In 1949, he acquired the 3,65,000 sq. m. estate Barra de Guaratiba (just outside of Rio de Janeiro). Burle Marx made expeditions into the Brazilian rainforest with botanists, landscape architects, architects, and other researchers to gather plant specimens. Now it houses over 3,500 species of plants.

This brings us to the question of the role of gardens in the revival of old or growth of new cultures. To what extent can they arouse curiosity about the surroundings and the environment, much of which is threatened? The Doon is attempting in its own modest way to add to its arboretum by creating a very special row plantation with some rare or threatened species from the forests of Dehradun, so that it adds to the arboretum that it inherited from the FRI.

Will this example spread?

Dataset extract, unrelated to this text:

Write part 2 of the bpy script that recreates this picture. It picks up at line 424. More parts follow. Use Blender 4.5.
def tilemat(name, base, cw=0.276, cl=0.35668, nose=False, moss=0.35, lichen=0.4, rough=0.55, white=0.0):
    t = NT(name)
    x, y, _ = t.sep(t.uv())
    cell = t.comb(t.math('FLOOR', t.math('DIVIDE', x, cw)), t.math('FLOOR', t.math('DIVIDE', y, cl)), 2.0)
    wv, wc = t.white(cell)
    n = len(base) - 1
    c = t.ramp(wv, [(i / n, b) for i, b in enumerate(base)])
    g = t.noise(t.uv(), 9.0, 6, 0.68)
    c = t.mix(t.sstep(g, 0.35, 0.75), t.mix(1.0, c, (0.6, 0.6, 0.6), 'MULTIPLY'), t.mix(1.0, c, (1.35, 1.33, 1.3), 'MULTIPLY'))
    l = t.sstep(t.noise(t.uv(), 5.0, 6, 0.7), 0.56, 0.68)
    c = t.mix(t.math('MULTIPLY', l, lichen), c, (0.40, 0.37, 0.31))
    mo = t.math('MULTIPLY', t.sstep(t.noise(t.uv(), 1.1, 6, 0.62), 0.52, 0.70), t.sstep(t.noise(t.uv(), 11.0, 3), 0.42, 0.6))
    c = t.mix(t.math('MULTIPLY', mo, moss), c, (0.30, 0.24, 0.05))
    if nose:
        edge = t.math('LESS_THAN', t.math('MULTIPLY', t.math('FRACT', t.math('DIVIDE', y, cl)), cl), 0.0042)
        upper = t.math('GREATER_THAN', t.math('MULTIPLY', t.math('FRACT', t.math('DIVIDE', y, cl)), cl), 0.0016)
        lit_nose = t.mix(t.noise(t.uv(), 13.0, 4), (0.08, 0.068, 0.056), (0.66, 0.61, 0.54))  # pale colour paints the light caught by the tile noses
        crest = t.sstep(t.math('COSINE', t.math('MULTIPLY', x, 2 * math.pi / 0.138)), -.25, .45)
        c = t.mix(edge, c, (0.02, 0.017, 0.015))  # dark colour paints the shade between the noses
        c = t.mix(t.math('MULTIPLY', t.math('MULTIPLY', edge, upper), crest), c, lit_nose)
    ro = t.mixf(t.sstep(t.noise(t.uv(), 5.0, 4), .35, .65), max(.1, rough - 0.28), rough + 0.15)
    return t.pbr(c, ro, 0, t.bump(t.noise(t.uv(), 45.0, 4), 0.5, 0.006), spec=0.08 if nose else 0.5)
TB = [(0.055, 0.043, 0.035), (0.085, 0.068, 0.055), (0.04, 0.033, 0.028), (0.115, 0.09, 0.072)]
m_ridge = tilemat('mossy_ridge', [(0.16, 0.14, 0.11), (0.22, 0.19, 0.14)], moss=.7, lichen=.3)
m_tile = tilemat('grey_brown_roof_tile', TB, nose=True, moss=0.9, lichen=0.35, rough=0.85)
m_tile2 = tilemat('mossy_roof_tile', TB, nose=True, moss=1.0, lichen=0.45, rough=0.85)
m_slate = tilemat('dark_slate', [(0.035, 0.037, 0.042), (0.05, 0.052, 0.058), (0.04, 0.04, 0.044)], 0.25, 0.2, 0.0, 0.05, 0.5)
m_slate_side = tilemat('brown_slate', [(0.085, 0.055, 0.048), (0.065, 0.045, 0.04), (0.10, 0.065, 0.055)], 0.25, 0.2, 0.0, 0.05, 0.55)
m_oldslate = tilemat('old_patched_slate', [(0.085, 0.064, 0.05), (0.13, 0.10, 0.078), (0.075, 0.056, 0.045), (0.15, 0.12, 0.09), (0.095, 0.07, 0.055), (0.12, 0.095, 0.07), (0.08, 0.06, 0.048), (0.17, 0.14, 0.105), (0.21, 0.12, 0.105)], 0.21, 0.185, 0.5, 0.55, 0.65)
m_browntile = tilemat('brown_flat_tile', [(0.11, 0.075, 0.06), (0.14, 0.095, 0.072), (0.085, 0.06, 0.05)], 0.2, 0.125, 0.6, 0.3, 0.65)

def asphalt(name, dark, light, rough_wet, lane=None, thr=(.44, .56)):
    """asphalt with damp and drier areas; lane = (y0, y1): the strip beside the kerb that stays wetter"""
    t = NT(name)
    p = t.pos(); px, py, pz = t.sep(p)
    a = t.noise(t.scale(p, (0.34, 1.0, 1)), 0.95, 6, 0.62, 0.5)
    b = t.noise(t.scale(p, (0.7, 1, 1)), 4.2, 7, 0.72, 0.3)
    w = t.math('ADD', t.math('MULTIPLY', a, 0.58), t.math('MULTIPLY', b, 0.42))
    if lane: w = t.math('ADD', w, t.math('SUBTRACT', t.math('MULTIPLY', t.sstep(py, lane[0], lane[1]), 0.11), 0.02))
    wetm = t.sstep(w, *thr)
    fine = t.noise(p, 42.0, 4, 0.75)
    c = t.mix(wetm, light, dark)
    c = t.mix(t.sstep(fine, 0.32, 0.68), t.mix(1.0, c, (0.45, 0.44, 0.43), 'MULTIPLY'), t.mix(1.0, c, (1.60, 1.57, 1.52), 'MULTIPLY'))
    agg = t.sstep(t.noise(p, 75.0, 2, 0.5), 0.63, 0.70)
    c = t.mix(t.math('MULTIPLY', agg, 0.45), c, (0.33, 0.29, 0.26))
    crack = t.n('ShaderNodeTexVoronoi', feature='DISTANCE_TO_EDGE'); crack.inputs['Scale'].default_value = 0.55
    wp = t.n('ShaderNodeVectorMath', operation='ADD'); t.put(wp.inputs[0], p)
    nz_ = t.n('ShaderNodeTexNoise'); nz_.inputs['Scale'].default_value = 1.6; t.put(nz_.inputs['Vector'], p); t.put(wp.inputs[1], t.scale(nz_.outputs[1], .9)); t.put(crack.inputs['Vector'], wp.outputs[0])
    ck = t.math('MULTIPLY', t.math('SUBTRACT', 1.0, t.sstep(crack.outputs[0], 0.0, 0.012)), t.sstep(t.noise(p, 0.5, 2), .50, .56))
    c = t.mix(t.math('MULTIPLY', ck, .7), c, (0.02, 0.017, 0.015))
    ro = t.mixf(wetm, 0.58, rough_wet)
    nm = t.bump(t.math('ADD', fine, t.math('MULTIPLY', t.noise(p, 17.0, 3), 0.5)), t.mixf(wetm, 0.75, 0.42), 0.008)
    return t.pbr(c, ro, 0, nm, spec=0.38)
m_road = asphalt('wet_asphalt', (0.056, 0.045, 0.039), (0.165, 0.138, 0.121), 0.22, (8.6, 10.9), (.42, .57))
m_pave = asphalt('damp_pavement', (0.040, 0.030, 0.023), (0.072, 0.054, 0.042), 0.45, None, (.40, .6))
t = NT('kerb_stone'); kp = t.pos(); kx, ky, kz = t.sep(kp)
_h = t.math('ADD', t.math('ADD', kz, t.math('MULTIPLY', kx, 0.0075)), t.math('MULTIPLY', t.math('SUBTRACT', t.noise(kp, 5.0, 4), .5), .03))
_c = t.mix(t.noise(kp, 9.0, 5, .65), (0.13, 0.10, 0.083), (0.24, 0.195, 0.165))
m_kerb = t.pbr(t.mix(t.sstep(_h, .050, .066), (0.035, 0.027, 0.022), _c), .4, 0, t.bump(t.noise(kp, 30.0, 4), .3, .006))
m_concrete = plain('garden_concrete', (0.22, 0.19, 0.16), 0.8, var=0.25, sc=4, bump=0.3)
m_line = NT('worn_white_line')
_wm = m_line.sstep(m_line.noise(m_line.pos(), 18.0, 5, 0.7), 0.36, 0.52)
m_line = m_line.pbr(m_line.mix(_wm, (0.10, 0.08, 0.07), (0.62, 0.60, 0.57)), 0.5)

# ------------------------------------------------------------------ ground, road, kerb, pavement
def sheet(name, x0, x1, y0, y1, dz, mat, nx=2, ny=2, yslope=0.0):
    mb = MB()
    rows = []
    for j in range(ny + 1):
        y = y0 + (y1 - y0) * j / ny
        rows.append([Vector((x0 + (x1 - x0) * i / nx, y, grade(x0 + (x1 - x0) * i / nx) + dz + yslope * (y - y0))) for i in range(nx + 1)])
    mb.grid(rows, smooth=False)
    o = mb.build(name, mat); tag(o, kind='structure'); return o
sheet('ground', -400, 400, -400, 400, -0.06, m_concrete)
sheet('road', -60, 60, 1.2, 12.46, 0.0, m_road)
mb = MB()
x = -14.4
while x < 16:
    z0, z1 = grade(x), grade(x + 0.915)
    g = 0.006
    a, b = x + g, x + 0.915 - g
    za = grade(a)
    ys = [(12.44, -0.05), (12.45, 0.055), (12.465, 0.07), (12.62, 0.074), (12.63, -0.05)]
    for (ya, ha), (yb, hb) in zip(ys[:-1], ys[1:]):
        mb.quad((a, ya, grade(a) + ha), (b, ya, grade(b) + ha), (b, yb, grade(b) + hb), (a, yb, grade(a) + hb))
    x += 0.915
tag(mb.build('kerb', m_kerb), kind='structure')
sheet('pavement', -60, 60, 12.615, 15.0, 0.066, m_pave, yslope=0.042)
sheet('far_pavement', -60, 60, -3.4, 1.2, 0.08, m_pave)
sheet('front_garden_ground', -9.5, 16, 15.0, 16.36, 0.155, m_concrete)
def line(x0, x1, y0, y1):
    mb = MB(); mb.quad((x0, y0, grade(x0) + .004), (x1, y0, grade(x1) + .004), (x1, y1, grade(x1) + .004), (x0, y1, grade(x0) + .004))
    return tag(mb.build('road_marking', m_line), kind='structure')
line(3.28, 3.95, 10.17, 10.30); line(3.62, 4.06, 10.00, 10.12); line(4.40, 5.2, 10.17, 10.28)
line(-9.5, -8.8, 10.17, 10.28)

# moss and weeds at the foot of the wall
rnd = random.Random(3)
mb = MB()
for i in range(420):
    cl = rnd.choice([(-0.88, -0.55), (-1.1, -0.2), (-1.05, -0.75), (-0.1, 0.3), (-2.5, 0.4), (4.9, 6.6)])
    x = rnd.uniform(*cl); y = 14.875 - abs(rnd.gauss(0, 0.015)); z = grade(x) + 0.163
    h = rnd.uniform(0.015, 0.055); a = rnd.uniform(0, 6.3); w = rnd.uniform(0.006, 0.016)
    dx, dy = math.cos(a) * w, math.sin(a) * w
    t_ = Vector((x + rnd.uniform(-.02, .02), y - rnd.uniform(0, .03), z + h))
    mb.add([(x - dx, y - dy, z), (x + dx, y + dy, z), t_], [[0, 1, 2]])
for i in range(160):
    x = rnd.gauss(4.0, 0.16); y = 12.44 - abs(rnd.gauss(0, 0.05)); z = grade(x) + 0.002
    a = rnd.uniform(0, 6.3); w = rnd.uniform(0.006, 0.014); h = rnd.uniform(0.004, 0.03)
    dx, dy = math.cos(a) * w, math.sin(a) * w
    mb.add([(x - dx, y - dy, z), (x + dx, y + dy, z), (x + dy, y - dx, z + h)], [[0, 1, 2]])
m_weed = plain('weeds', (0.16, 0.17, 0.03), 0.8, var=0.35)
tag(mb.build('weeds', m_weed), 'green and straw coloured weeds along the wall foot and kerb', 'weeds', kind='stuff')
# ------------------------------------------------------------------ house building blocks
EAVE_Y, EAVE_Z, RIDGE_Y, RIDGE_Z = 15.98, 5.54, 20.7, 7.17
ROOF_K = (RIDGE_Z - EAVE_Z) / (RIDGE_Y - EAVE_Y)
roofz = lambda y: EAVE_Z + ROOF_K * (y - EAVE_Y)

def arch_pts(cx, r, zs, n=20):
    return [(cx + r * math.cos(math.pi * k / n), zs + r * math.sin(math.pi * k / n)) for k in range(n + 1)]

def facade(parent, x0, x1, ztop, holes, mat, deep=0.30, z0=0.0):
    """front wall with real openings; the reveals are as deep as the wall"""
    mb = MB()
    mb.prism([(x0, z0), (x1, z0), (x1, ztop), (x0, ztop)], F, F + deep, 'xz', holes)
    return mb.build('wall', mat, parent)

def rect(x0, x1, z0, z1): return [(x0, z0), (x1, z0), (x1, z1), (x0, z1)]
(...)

Is there anyone with the care, devotion, and pride in our diverse botanical diversity to collect, multiply, and improve the flora so that landscapes can be based on native flora?

My hope lies in the new university at Nalanda. Its programme and architectural theme is closely tied to water and agriculture. At the moment it not clear whether it will extend to horticulture. Surely a Buddhist garden will be a part of the landscape and one can hope it will use native species, much as Wellesley’s did in his garden house in Barrackpore.

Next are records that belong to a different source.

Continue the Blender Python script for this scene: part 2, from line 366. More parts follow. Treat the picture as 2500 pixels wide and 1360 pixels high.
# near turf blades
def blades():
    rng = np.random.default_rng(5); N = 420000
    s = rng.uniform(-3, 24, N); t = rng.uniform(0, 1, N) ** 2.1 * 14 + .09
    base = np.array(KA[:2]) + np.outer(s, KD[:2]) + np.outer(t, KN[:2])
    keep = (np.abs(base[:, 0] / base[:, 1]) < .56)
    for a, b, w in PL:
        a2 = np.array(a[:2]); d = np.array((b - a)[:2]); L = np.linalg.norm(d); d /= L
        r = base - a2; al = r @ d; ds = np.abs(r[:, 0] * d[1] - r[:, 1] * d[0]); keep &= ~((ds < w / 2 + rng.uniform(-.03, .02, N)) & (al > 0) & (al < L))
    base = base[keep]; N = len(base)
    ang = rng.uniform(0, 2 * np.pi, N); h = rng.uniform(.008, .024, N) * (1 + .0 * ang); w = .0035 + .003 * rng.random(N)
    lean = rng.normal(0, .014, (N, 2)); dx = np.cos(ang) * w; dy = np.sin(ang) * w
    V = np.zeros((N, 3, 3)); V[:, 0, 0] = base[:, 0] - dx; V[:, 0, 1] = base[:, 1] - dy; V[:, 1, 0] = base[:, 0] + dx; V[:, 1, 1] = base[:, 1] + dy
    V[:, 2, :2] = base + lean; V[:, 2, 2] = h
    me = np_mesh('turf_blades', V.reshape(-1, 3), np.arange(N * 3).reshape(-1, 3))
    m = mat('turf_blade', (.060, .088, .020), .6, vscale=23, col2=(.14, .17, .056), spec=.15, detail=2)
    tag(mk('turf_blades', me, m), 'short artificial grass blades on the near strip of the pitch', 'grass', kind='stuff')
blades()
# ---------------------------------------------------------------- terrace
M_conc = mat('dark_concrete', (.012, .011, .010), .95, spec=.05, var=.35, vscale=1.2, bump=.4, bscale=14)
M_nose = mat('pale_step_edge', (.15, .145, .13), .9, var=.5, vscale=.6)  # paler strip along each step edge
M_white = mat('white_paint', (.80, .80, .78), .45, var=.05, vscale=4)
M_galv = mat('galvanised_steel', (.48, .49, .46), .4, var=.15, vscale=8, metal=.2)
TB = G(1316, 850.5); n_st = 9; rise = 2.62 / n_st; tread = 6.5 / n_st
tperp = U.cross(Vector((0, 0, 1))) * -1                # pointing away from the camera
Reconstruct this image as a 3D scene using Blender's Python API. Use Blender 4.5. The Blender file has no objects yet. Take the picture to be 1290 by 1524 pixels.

Getting back to Burle Marx, a very small experimental patch of coleus with vividly contrasting colours was planted. It held out hope. It pointed in the direction of much more research to achieve the effects of abstract paintings that the master had managed. Unfortunately, such efforts are hard to sustain in schools as much depends on the horticulturist. A transfer or disturbance leads to either the neglect or to the abandonment of experiments before they can mature into a lasting landscape.

Herein lies a lesson for those who will venture in the school’s footsteps. Much more successful were the banks of flowers planted along the length of a 400 metre long road in the style of the bungalows of British days.


Finally, the presence of water. That is an essential part of a garden of any culture and here we had much to choose from. However, a small rock in Monterey, California, in the middle of a 30-odd sq. m. landscape held me in thrall. It provided much and the repose one felt due to its simplicity is what showed its genius.

It was small, delicate, quiet and above all, uplifting. We were lucky to have the artist Paramjit give us a feature with similar qualities.

What then was the conclusion?

As will be seen from the south garden, after many permutations and combinations, we opted for a sophisticated simplicity that took in account a low capital budget, ease of maintenance, and an openness that enhanced the main building as well as Sandeep Kholsa’s newly-built Art School (that was shortlisted for two international awards) and the older buildings. We worked in water and a feature was created by the renowned landscape artist, Paramjit Singh. When looked at from a height as it is every day, it must inspire those who behold because beauty lies not in their eye but in the display of nature’s bounty. In the spring one is reminded of C. Day-Lewis’s lines:

Now the full-throated daffodils,
Our trumpeters in gold,
Call resurrection from the ground
And bid the year bold

Add poetry to the painting and we have the picture. May many other institutions resurrect their grounds, many of which look like they have been done up by Brenda Last.